In this paper, IIMB Professors look at this problem albeit from a different angle. The paper is written by – Profs. Pulak Ghosh, Jayant R Kale and Venkatesh Panchapagesan. They see how mutual funds operated by these business houses perform:
The manager of an Indian business group (BG) fund can have access to private information on its own BG firms and their industries. However, since the fund belongs to a BG, the fund manager may also have incentives to undertake investments that benefit the BG firm managers and not its fund investors. In this paper, we examine the relation between a business group (BG) mutual fund’s return performance and its ownership levels in (i) its own BG firms, and in (ii) the rivals of its BG firms that operate in the same industries. Using return and portfolio holdings data on a survivorship-bias free sample of Indian BG mutual funds for the period 2002 – 2010 we find that the relation between a BG fund’s risk-adjusted returns and its ownership in its own BG firms or firms in BG industries is roughly in the form of an inverted “V,” i.e., funds underperform whenever they increase or decrease their investment in group firms or rival firms beyond what a typical fund invests in these firms. The effect is stronger for underinvestment. This finding for BG firms suggests opportunistic behavior on the part of the BG fund manager.
Hmmm…So whichever way the BG owned MFs underperform.. whether they increase or decrease their investments in BG owned group companies. Why should this be?

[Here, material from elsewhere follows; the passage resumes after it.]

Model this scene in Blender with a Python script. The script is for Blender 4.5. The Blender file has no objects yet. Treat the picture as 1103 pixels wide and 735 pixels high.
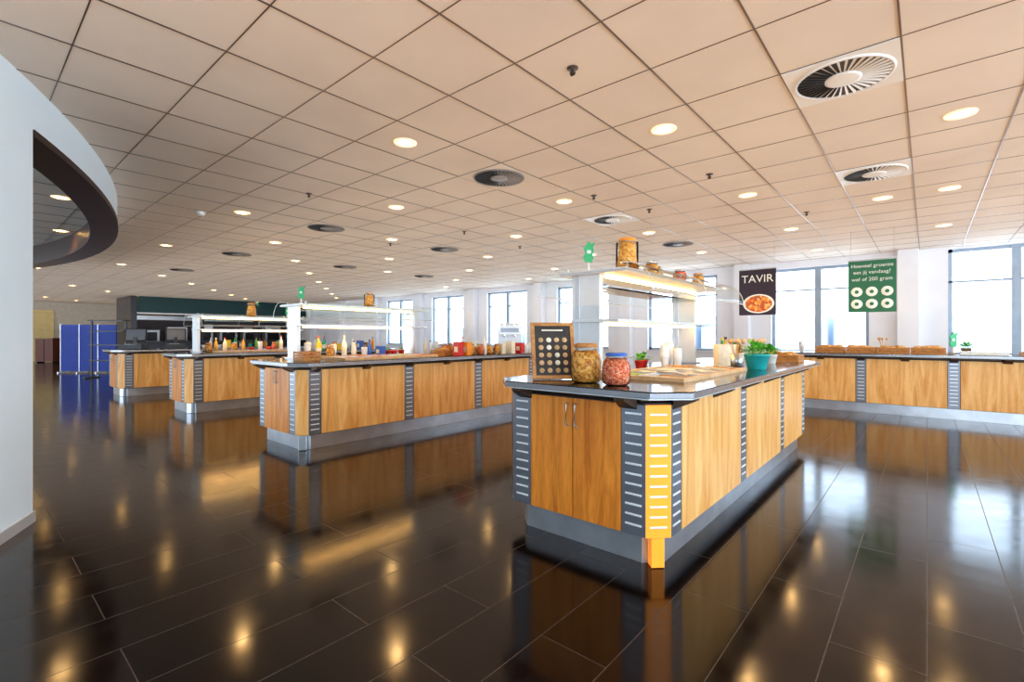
import bpy, math, random
from mathutils import Vector, Matrix, noise
random.seed(7)
TH=math.radians(40.8)
CEIL=2.9
S=bpy.context.scene
# ------------------------------------------------------------ materials
MATS={}
def newmat(name):
    m=bpy.data.materials.new(name); m.use_nodes=True
    MATS[name]=m
    return m, m.node_tree, m.node_tree.nodes['Principled BSDF']
def pm(name,col,rough=.5,metal=0.,var=.06,scale=6.,bump=0.,emit=None,es=0.,ior=None,trans=0.):
    if name in MATS: return MATS[name]
    m,t,b=newmat(name)
    tc=t.nodes.new('ShaderNodeTexCoord')
    n=t.nodes.new('ShaderNodeTexNoise'); n.inputs['Scale'].default_value=scale; n.inputs['Detail'].default_value=4
    t.links.new(tc.outputs['Object'],n.inputs['Vector'])
    r=t.nodes.new('ShaderNodeValToRGB')
    r.color_ramp.elements[0].position=.3; r.color_ramp.elements[1].position=.7
    r.color_ramp.elements[0].color=tuple(max(0,c*(1-var)) for c in col)+(1,)
    r.color_ramp.elements[1].color=tuple(min(1,c*(1+var)) for c in col)+(1,)
    t.links.new(n.outputs['Fac'],r.inputs['Fac']); t.links.new(r.outputs['Color'],b.inputs['Base Color'])
    b.inputs['Roughness'].default_value=rough; b.inputs['Metallic'].default_value=metal
    if ior: b.inputs['IOR'].default_value=ior
    if trans: b.inputs['Transmission Weight'].default_value=trans
    if emit:
        b.inputs['Emission Color'].default_value=tuple(emit)+(1,); b.inputs['Emission Strength'].default_value=es
    if bump:
        bn=t.nodes.new('ShaderNodeBump'); bn.inputs['Strength'].default_value=bump; bn.inputs['Distance'].default_value=.01
        t.links.new(n.outputs['Fac'],bn.inputs['Height']); t.links.new(bn.outputs['Normal'],b.inputs['Normal'])
    return m
def wood(name,c1,c2,rough=.35,sc=(9,9,.9),c3=None):
    m,t,b=newmat(name)
    tc=t.nodes.new('ShaderNodeTexCoord'); mp=t.nodes.new('ShaderNodeMapping'); mp.inputs['Scale'].default_value=sc
    n=t.nodes.new('ShaderNodeTexNoise'); n.inputs['Scale'].default_value=1.0; n.inputs['Detail'].default_value=7; n.inputs['Distortion'].default_value=1.6
    n2=t.nodes.new('ShaderNodeTexNoise'); n2.inputs['Scale'].default_value=14; n2.inputs['Detail'].default_value=3
    mx=t.nodes.new('ShaderNodeMath'); mx.operation='MULTIPLY_ADD'; mx.inputs[1].default_value=.3
    r=t.nodes.new('ShaderNodeValToRGB'); r.color_ramp.elements[0].position=.48; r.color_ramp.elements[1].position=.80
    r.color_ramp.elements[0].color=c2+(1,); r.color_ramp.elements[1].color=c1+(1,)
    t.links.new(tc.outputs['Object'],mp.inputs['Vector']); t.links.new(mp.outputs[0],n.inputs['Vector']); t.links.new(mp.outputs[0],n2.inputs['Vector'])
    t.links.new(n2.outputs['Fac'],mx.inputs[0]); t.links.new(n.outputs['Fac'],mx.inputs[2])
    t.links.new(mx.outputs[0],r.inputs['Fac']); t.links.new(r.outputs['Color'],b.inputs['Base Color'])
    b.inputs['Roughness'].default_value=rough
    return m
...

Since funds underperform when underinvest in their group firm stocks or their rival stocks, it must be the case that these stocks must be performing better than expectations and are underrepresented in the BG funds’ portfolios. To determine whether this is indeed the case, we examine the performance of BG firm stocks and their rivals when BG funds underinvest or overinvest in them. We take all BG firm stocks (and rivals) and group them into tertiles based on the degree of excess investment by BG funds: Low excess investment (characterized by high under investment), Medium and High excess investment (characterized by high over investment). We then compute the average and median monthly return of stocks in each tertile to see whether stocks that have greater underinvestment indeed perform significantly better. We use the excess return over the BSE 500 index to determine the stock’s performance. Table 7 reports these results and as expected, stocks that are underinvested by BG funds tend to perform better than stocks that have been overinvested. Clearly this suggests that BG funds are leaving money on the table by choosing to underinvest compared to their peers.